In The Atlantic, Conor Friedersdorf looks at the mainstream media’s obsession with Rand Paul’s (to borrow a time-worn term from Canadian politics) “hidden agenda”:
Critiques of democracy are as old as the excesses of the Athenian variety. Here’s a classic: The unmediated masses are as capable of doing an injustice as any aristocracy or tyrant. In America, it’s acceptable to say, as shorthand, that we’re living in a Western liberal democracy. But the fact is that we live in a federal, constitutional republic, because the Framers mistrusted democracy, and the vast majority of Americans retain a great part of that mistrust. We’ve extended the franchise, amended the Constitution to permit the direct election of senators, and we’re likely to eventually abandon the electoral college and elect presidents by the popular vote. But there is broad, deep support for anti-democratic features of our system, like the Bill of Rights.
All of this is totally uncontroversial — unless it is uttered by Senator Rand Paul, the national politician most likely to evoke irrational paranoia from the political press. Serial anti-libertarian Jonathan Chait is the latest to demonstrate this truth in an unintentionally revealing item at New York.
Here’s how he begins:
The most unusual and interesting line in Julia Ioffe’s highly interesting profile of Rand Paul is Paul’s confession, “I’m not a firm believer in democracy. It gave us Jim Crow.” Of course, that’s an awfully strange way to condemn Jim Crow, which arose in the distinctly undemocratic Apartheid South (it was no coincidence that the dismantling of Jim Crow and the granting of democratic rights to African-Americans happened simultaneously).

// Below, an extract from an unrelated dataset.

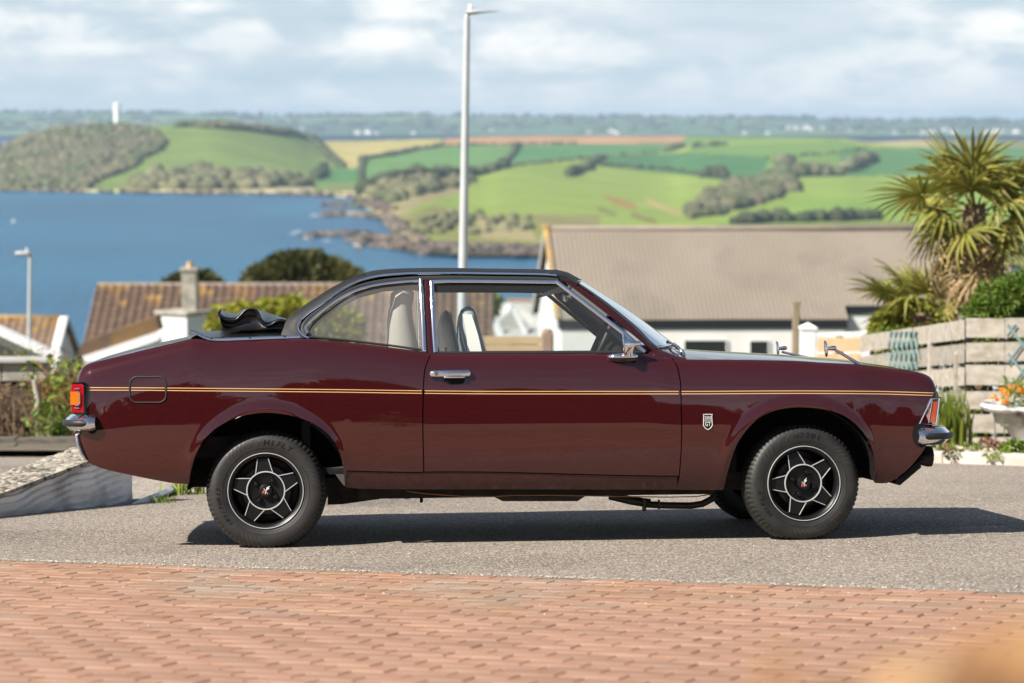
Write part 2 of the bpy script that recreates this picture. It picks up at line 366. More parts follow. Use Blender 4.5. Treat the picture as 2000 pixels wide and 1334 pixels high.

This is an uncharitable beginning. If a scholar of political thought said of ancient Athens, “I’m not a firm believer in democracy — it required slavery, war, or both, to subsidize the lower classes while they carried out their civic duties,” no one would think that a strange formulation — it is perfectly coherent to talk about democracy in places that didn’t extend the franchise universally, given how the term has been used and understood for two thousand years of political history.
[. . .]
What Chait did is hardly unique. In the political press, it happens again and again: libertarian leaning folks are portrayed as if they’re radical, extremist ideologues, even when they’re expressing ideas that are widely held by Americans across the political spectrum. Here is the absurd cover The New Republic chose for the issue in which the Paul profile appears:
This would seem to imply that, relative to other politicians, the guy who went on Rachel Maddow to discuss the nuances of his take on the Civil Rights Act is the one hiding his “real” self from us. Remember the conservatives who kept saying, “Obama is hiding something — he’s not one of us”? That magazine cover is what it looks like when liberals cave to a similar pathology.